Durante décadas, el expresidente Andrés Manuel López Obrador caminó —a veces solo, a veces rodeado de miles— convencido de que la transformación del país se ganaba en la calle. Fue el hombre del plantón, el dirigente que convirtió la protesta en su forma de vida y en su única herramienta política. El “Quijote tropical” —en lugar de ver gigantes donde había solo molinos de viento— veía fraudes donde en realidad había derrotas, veía agravios donde había un proceso institucional, y entonces decidía marchar. Marchaba siempre.

Por eso es hasta risible —si no fuera preocupante—, que hoy, desde el poder, se critiquen, ridiculicen o descalifiquen las manifestaciones. Que se acuse de derechistas, enemigos, infiltrados, desestabilizadores o conspiradores de ultraderecha a quienes hacen exactamente lo que López Obrador hizo durante treinta años: ocupar plazas, cerrar calles, forcejear con la policía y gritar su desacuerdo. En la narrativa ya no hay molinos; ahora todos los que disienten son enemigos reales, peligrosos, indignos de la calle —que él consideraba suya— que además son perseguidos o, en el peor de los casos, detenidos y acusados de tentativa de homicidio sin pruebas fidedignas.

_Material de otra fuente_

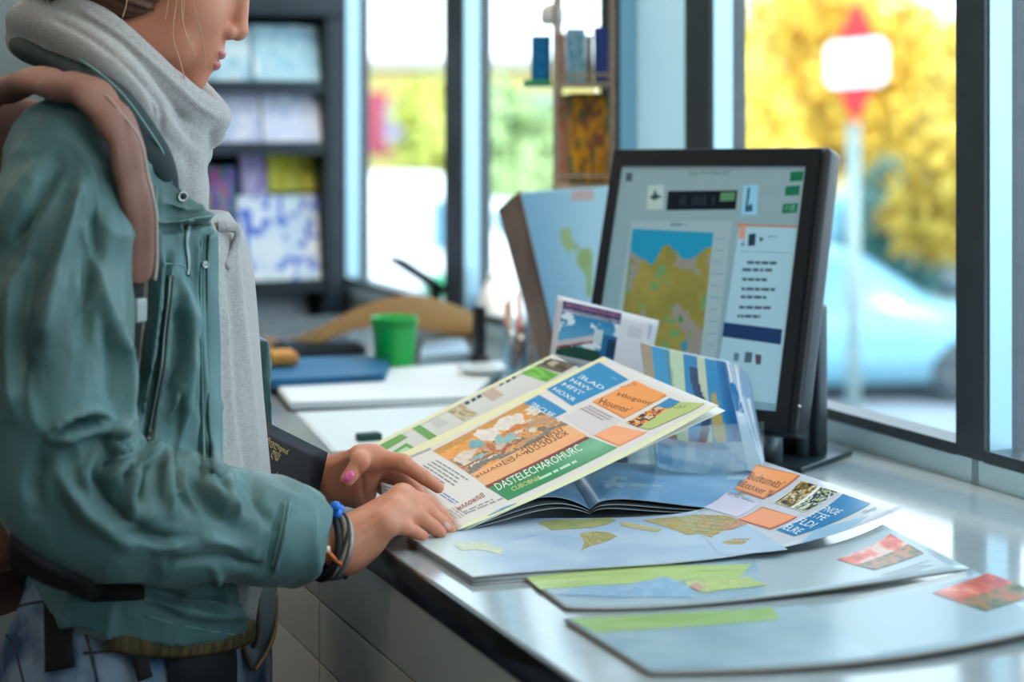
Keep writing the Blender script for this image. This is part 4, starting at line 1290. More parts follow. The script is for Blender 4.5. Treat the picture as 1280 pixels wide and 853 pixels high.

En 1991 fue López Obrador quien encabezó el Éxodo por la Democracia, caminando alrededor de mil kilómetros desde Tabasco hasta la Ciudad de México para protestar por un presunto fraude electoral.

En 1995 y 1996 fue López Obrador quien organizó bloqueos a pozos y terminales de Pemex para presionar al gobierno federal mediante la parálisis petrolera. Lideró plantones, tomas de carreteras y marchas masivas en Tabasco durante años, acusando al priismo de robarle elecciones una y otra vez.

En 2005 fue López Obrador quien protagonizó la Marcha del Silencio en el entonces Distrito Federal cuando el desafuero amenazaba su candidatura presidencial.

En 2006 fue López Obrador quien, tras las elecciones presidenciales de ese año, encabezó el plantón que sepultó el Paseo de la Reforma bajo lonas, casas de campaña y discursos interminables durante más de 45 días.

En 2013 y 2014 fue López Obrador quien participó —directa o indirectamente— en protestas, bloqueos y disturbios contra la reforma energética del presidente Enrique Peña Nieto.

En 2022, fue López Obrador quien, ya como presidente, llamó a marchar y concentrarse en el Zócalo capitalino el 27 de noviembre para demostrar fuerza y músculo político “por los cuatro años de la Transformación”.

La calle fue siempre su espada, la protesta su Rocinante, la marcha su terreno natural. Con ellas comenzó a sembrar una identidad, una narrativa de lucha y una carrera política que dio como fruto la Presidencia de la República.

Hoy —insisto— se ve cualquier protesta ajena al poder como traición, como amenaza directa. No se reconoce en el otro lo que el lopezobradorismo fue durante toda su vida. Y así, como aquel caballero andante que confundía molinos con monstruos, López Obrador —junto con sus sucesores— desprecia y arremete contra quienes marchan, sin ver que en cada paso, en cada cartel, en cada grito, también va parte de su propia historia.

La democracia también se defiende con ciudadanos en movimiento. Lo mismo en 1991 que en 2025. Y nadie lo sabe mejor que él: el hombre de la marcha.